Eventually, Sal, one of the Price family who own Buccs, rocked up and I got my promised lift up to Cintsa. In fact, I got dropped off in the town itself, where I was lucky enough to be able to catch the second half of the South Africa v New Zealand rugby game in the bar in town, in company with a bunch of other hostel guests (and not a few of the staff). Another scintillating match, which the Boks won pretty narrowly, leaving the locals in fine mood. After the game, I headed back to the hostel, which, it turned out, entailed going down to the beach and across the sandbar at the mouth of the inlet before climbing back up to Buccs. There I was checked in by Unathi, another of the wonderful characters I met on my trip, who was almost never seen without her bonnet-like hat. After settling into my dorm, I popped up to the bar, where I ended up having a couple of beers and playing pool with Adam, the Aussie lad in charge of the bar for that night.
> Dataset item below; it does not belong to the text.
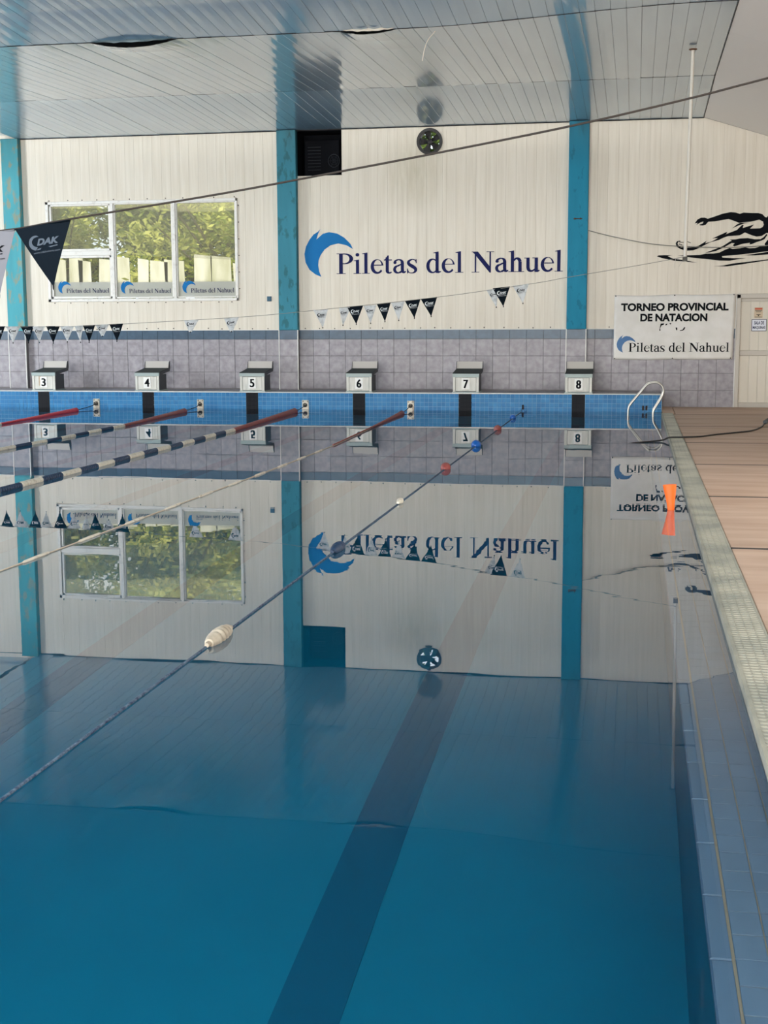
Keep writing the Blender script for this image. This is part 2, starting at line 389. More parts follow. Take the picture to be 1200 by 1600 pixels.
GL = {
 'P': (556, [rect(100,202,0,662), rect(16,296,0,20), rect(16,280,642,662), rect(200,285,630,662), rect(200,285,316,348)] + ring((280,489,262,173),(270,489,168,141),-90,90)),
 'i': (278, [rect(95,180,0,450), rect(16,253,0,20), flag_(95,180,460), disc(138,614,54)]),
 'l': (278, [rect(95,180,0,670), rect(16,257,0,20), flag_(95,180,683)]),
 'e': (444, ring((225,225,202,236),(248,247,136,196),8,322) + [rect(80,424,258,286)]),
 't': (278, [rect(70,155,80,520), rect(13,258,418,450), [(13,430),(80,490),(130,579),(155,579),(155,430)]] + ring((172,85,102,95),(200,100,45,66),180,325,10)),
 'a': (444, smooth_stroke([(70,330,50),(95,390,55),(160,430,42),(230,440,36),(295,410,60),(325,350,84),(328,250,84),(328,120,84),(345,50,80),(390,32,56),(435,62,24)])
       + [disc(88,345,44)] + ring((175,125,140,135),(205,128,92,92),85,300,16) + [[(170,262),(310,318),(310,282),(195,222)]] + smooth_stroke([(240,24,60),(280,50,50),(318,86,34)])),
 's': (389, smooth_stroke([(322,372,16),(292,420,22),(205,443,30),(115,405,56),(78,345,76),(112,282,92),(195,228,104),(285,165,94),(318,98,74),(272,28,46),(190,6,26),(100,26,20),(56,100,16)])
       + [[(322,445),(338,445),(342,318),(326,318)], [(42,150),(58,150),(66,-5),(46,-5)]]),
 'd': (500, [rect(325,410,30,670), flag_(325,410,683), [(330,60),(410,60),(492,48),(492,30),(412,-8),(330,0)]] + ring((215,225,188,236),(242,228,128,194),0,360,28)),
 'N': (722, [rect(108,140,0,662), rect(12,240,0,20), rect(575,607,0,662), rect(480,710,642,662), [(20,662),(192,662),(607,140),(607,-11),(583,-11),(90,600)], rect(12,190,645,662)]),
 'h': (500, [rect(85,170,0,670), flag_(85,170,683), rect(9,250,0,20), rect(325,410,0,330), rect(258,490,0,20)] + smooth_stroke([(168,355,36),(215,412,50),(275,432,62),(335,400,84),(368,330,86)])),
 'u': (500, [rect(75,160,130,450), rect(9,160,428,450), rect(335,420,30,450), rect(262,420,428,450), [(335,60),(420,60),(484,52),(484,34),(420,-8),(335,0)]]
       + smooth_stroke([(118,150,86),(138,70,84),(200,28,66),(270,40,46),(340,88,30)])),
 ' ': (250, []),
}
CRESCENT = [(303,527),(290,540),(268,553),(248,577),(230,610),(222,645),(227,685),(246,720),(275,742),(305,755),(294,728),(290,700),(292,675),
            (302,652),(322,625),(352,605),(390,597),(430,606),(462,624),(450,600),(420,570),(385,550),(345,543),(315,550),(282,577),(290,552)]
def serif_text(text, X, Z, Y, width, capsc=1.0, th=.0):
    """flat lettering on a plane facing -Y, left end at X, baseline Z, total width given"""
    adv = sum(GL[c][0] for c in text); k = width/adv; mb = MB(); x = 0; d = 0
    for c in text:
        for p in GL[c][1]:
            for off in (-9, 9):
                d = (d+1) % 7
                mb.poly([(X+(x+q[0]+off)*k, Y-d*.00012, Z+q[1]*k*capsc) for q in p])
        x += GL[c][0]
    return mb
def crescent(X, Z, Y, cap):
    k = cap/94.0
    return MB().poly([(X+(x-378)*k, Y, Z+(742-y)*k) for x, y in CRESCENT])
def font_text(body, X, Z, Y, width=None, height=None, bold=0.0, shear=0.0, align='LEFT'):
    cu = bpy.data.curves.new('t', 'FONT'); cu.body = body; cu.size = 1; cu.offset = bold; cu.shear = shear
    o = bpy.data.objects.new('t', cu); COL.objects.link(o); bpy.context.view_layer.update()
    me = bpy.data.meshes.new_from_object(o.evaluated_get(bpy.context.evaluated_depsgraph_get()))
    vs = [v.co.copy() for v in me.vertices]; x0 = min(v.x for v in vs); x1 = max(v.x for v in vs); y0 = min(v.y for v in vs); y1 = max(v.y for v in vs)
    sx = width/(x1-x0) if width else None; sz = height/(y1-y0) if height else sx
    if sx is None: sx = sz
    mb = MB(); mb.v = [(X+(v.x-x0)*sx, Y, Z+(v.y-y0)*sz) for v in vs]; mb.f = [tuple(p.vertices) for p in me.polygons]
    bpy.data.objects.remove(o); bpy.data.curves.remove(cu); bpy.data.meshes.remove(me)
    return mb

YW = 27.0      # face of the back wall
YP = 25.9      # end face of the pool
WIN = (-12.36, -8.20, 2.24, 4.24)

# ------------------------------------------------------------------ setting: back wall
def wall_back():
    mb = MB(); H = 6.6; y0, y1 = YW+.02, YW+.16
    V = (-6.90, -5.95, 4.70, 5.60); Fx, Fz, Fr = -4.14, 5.31, .26
    holes = sorted([(WIN[0], WIN[1], WIN[2], WIN[3]), V, (Fx-Fr, Fx+Fr, Fz-Fr, Fz+Fr), (1.93, 2.90, .02, 2.24)])
    x = -19.0
    for a, b, c, d in holes:
        mb.box(x, a, y0, y1, -.1, H)
        mb.box(a, b, y0, y1, -.1, c); mb.box(a, b, y0, y1, d, H); x = b
    mb.box(x, 6.2, y0, y1, -.1, H)
    w = mb.build('wall_back', M['panel_back'], kind='structure')
    # ring plate that closes the square hole round the fan
    rb = MB(); n = 40
    for k in range(n):
        a, b = 2*math.pi*k/n, 2*math.pi*(k+1)/n
        sq = lambda g: (Fx+Fr*math.cos(g)/max(abs(math.cos(g)),abs(math.sin(g))), Fz+Fr*math.sin(g)/max(abs(math.cos(g)),abs(math.sin(g))))
        c = lambda g, r=.235: (Fx+r*math.cos(g), Fz+r*math.sin(g))
        A,B,C_,D = sq(a),sq(b),c(b),c(a)
        rb.poly([(A[0],YW,A[1]),(B[0],YW,B[1]),(C_[0],YW,C_[1]),(D[0],YW,D[1])])
        rb.poly([(D[0],YW,D[1]),(C_[0],YW,C_[1]),(C_[0],YW+.16,C_[1]),(D[0],YW+.16,D[1])])
    rb.build('fan_opening', M['panel'], w)
    # vertical PVC boards, cut round the openings
    xs = [-19+.2*i for i in range(int(25/.2)+1)]
    hs = [(WIN[0], WIN[1], WIN[2], WIN[3]), V, (Fx-Fr, Fx+Fr, Fz-Fr, Fz+Fr)]
    n = 0
    for i in range(len(xs)-1):
        a, b = xs[i], xs[i+1]
        if b < -14.4: continue
        cuts = [a, b]
        for h in hs:
            for e in h[:2]:
                if a+.012 < e < b-.012: cuts.append(e)
        cuts = sorted(cuts)
        for p, q in zip(cuts, cuts[1:]):
            m = (p+q)/2; base = 1.58 if m < 1.93 else 2.24
            if m > 2.90: base = .05
            seg = [(base, 5.95)]
            for h in hs:
                if h[0] < m < h[1]: seg = [(base, h[2]), (h[3], 5.95)]
            for z0, z1 in seg:
                if z1-z0 < .03: continue
                dy = random.uniform(-.0008, .0008); n += 1
                MB().bevbox(p+.0003, q-.0003, YW+dy, YW+.02, z0, z1, .0016).build('panel', M['panel'], w)
    # grey stone tiles in rows and the border row above them
    tb = MB(); tb.box(-19, 1.92, YW+.004, YW+.02, -.08, 1.575); tb.build('grout_bed', M['grout'], w)
    T = .34; rows = [(.025, .365), (.365, .705), (.705, 1.045), (1.045, 1.385)]
    tm = MB().bevbox(.003, T-.003, 0, .012, .003, T-.003, .003).mesh('tile', M['tile'])
    bm_ = MB().bevbox(.002, T-.002, 0, .012, .003, .187, .003).mesh('border_tile', M['band'])
    cols = [1.92-T*(i+1) for i in range(48)]
    for r, (z0, z1) in enumerate(rows):
        for j, x in enumerate(cols):
            if r == 0 and x < .2: continue
            put('tile', tm, w, (x, YW-.006+random.uniform(-.001, .001), z0))
    for x in cols: put('border_tile', bm_, w, (x, YW-.006+random.uniform(-.001, .001), 1.387))
    MB().box(-19, 1.93, YW-.012, YW+.01, 1.573, 1.585).build('metal_strip', M['whitemetal'], w)
    MB().box(1.915, 1.935, YW-.012, YW+.02, .02, 2.23).build('corner_strip', M['whitemetal'], w)
    # screws along the foot of the boards and round the window
    sb = MB()
    for i in range(44):
        x = -13.0+i*.345+random.uniform(-.08, .08)
        if x < 1.8: sb.lathe([(0,.012),(.008,.012),(.012,.006)], (x, YW-.002, 1.61+random.uniform(-.006,.01)), (0,-1,0), 8)
    sb.build('screw', M['screw'], w, kind='stuff')
    # painted name and crescent
    serif_text('Piletas del Nahuel', -6.075, 2.716, YW-.006, 4.63, .98).build('lettering', M['navy_ink'], w)
    crescent(-6.085, 2.716, YW-.006, .40).build('painted_crescent', M['logo_blue'], w)
    # swimmer mural
    SW = [
     [(437,330),(465,290),(500,272),(540,272),(570,284),(640,262),(720,235),(800,220),(850,226),(893,240),(930,228),(1010,233),(1080,235),(1120,248),(1145,275),(1190,292),(1190,330),(1140,330),(1090,302),(1050,312),(1000,322),(930,326),(890,332),(840,312),(780,290),(700,303),(640,312),(575,315),(550,345),(520,353),(490,350),(485,342),(520,332),(527,312),(500,318),(455,345),(470,322)],
     [(1140,300),(1200,295),(1480,280),(1480,430),(1200,437),(1165,440),(1120,468),(1070,474),(1020,460),(950,430),(900,458),(780,465),(735,480),(690,502),(620,520),(580,532),(640,505),(680,480),(720,462),(770,440),(870,402),(885,385),(920,352),(935,355),(925,385),(990,365),(1040,350),(1000,392),(1100,390),(1125,378),(1137,355),(1130,330)],
     [(820,385),(870,345),(900,332),(990,330),(940,338),(880,360)],
     [(620,487),(690,455),(770,420),(765,440),(730,460),(690,480),(640,485)],
     [(330,570),(370,575),(430,572),(480,560),(530,530),(565,508),(550,535),(620,515),(560,545),(480,585),(430,605),(370,607),(330,600),(290,585),(258,562),(248,530),(262,508),(290,503),(300,512),(275,515),(268,535),(280,555),(305,572)],
     [(285,514),(330,519),(330,525),(285,521)], [(283,532),(320,546),(318,552),(280,540)], [(362,508),(405,525),(402,530),(362,515)],
     [(555,630),(640,600),(730,565),(800,520),(820,512),(800,500),(860,498),(900,490),(980,487),(1050,500),(1110,500),(1140,480),(1170,445),(1175,460),(1150,500),(1120,515),(1070,530),(1020,550),(1000,552),(1005,535),(930,545),(850,570),(830,560),(850,538),(820,535),(740,580),(660,615),(600,628)],
     [(365,655),(500,652),(560,640),(640,640),(700,630),(750,605),(800,585),(830,595),(900,590),(960,580),(1000,592),(1060,590),(1100,575),(1480,560),(1480,620),(1200,622),(1050,640),(900,655),(725,668),(730,682),(850,690),(972,690),(900,700),(800,716),(700,712),(560,695),(420,680),(370,672)],
     [(58,662),(75,652),(130,650),(220,652),(170,660),(200,675),(240,690),(320,700),(400,715),(475,732),(380,722),(250,710),(180,695),(110,680)],
     [(270,656),(350,655),(350,664)],
     [(945,662),(1050,650),(1200,628),(1480,600),(1480,640),(1200,655),(1060,665)],
     [(640,770),(740,765),(830,745),(900,738),(1050,722),(1200,705),(1480,680),(1480,700),(1200,715),(1060,735),(900,758),(780,773)],
     [(1150,550),(1165,530),(1180,510),(1240,500),(1480,490),(1480,560),(1200,575),(1165,570)],
     [(1160,285),(1180,262),(1200,238),(1290,215),(1380,230),(1400,290),(1250,300)]]
    sm = MB()
    for i, P in enumerate(SW):
        sm.poly([(.269+x*.0018625, YW-.005-i*.0001, 4.226-y*.0018728) for x, y in P])
    sm.build('swimmer_silhouette', M['black_ink'], w)
    return w
wall_back()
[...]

Soon enough, though, it was on up to the family house, at the top of the hill, the venue for dinner that evening. I had signed up, at least in part due to the lack of alternative options, for their Saturday-night Xhosa Dinner Party. And boy, was I glad I did. It gave a fascinating insight into Xhosa food, but in a manner familiar to westerners. So, we got the usual staple of mielie pap (ground corn/maize-flour), and dishes of spinach and squash. But we also got some other dishes, some with meat, some with beans, that would only really have been brought out by the Xhosa at feast times. My later experiences with native African food were to leave me with mostly bland impressions, but the food at Buccs was pretty good. There were a couple of full long tables of backpackers enjoying the evening, which was really rather convivial and grown-up. As so often with me, when someone else is providing the food and seconds are readily available, I ate too much, and spent much of the rest of the night feeling happy but very, very fat. And that night was spent mostly in the bar, getting to know some of my new hostel-mates and watching Adam and Unathi lead various people in African-style dancing to some of the music. It was a fun night.

And that is where I will leave things for now, as this entry is more than long enough already, and my many other adventures in Buccs can wait for another time. Until then, my friends, fare well!